(Scenes as source code)

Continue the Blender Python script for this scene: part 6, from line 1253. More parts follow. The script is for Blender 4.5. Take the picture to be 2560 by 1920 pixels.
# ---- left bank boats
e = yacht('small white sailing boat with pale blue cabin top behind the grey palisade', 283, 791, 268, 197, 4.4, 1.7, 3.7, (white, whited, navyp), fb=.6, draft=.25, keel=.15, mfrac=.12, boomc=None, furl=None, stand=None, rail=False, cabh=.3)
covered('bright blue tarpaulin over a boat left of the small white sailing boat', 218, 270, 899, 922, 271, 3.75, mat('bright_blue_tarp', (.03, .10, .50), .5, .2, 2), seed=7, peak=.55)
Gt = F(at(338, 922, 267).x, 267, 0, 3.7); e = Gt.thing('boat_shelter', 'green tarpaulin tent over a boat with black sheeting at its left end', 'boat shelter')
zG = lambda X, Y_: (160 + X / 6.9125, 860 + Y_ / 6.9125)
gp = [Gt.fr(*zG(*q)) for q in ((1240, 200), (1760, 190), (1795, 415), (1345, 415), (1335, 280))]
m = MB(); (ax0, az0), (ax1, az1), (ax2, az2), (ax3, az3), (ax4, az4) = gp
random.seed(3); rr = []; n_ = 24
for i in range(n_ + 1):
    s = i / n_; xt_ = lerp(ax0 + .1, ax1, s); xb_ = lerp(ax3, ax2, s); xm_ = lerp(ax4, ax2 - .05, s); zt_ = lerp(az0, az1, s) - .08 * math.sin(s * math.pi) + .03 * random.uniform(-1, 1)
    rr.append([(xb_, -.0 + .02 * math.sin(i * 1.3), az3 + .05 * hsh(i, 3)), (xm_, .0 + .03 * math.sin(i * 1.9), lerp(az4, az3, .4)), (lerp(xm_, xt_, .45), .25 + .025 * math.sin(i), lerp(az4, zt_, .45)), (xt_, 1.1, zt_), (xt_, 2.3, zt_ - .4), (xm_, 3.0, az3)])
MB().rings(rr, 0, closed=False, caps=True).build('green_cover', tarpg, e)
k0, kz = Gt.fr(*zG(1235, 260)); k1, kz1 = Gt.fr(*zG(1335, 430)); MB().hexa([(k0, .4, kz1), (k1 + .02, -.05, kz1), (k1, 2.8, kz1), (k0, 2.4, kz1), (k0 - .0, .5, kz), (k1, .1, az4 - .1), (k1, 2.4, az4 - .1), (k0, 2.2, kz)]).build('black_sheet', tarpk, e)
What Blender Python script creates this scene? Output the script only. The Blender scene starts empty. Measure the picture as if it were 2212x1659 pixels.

# [Set exercise]
Report the number of lines in the entries above that include the string "Blender". Give nothing but the number.

# [Answer to the exercise]
2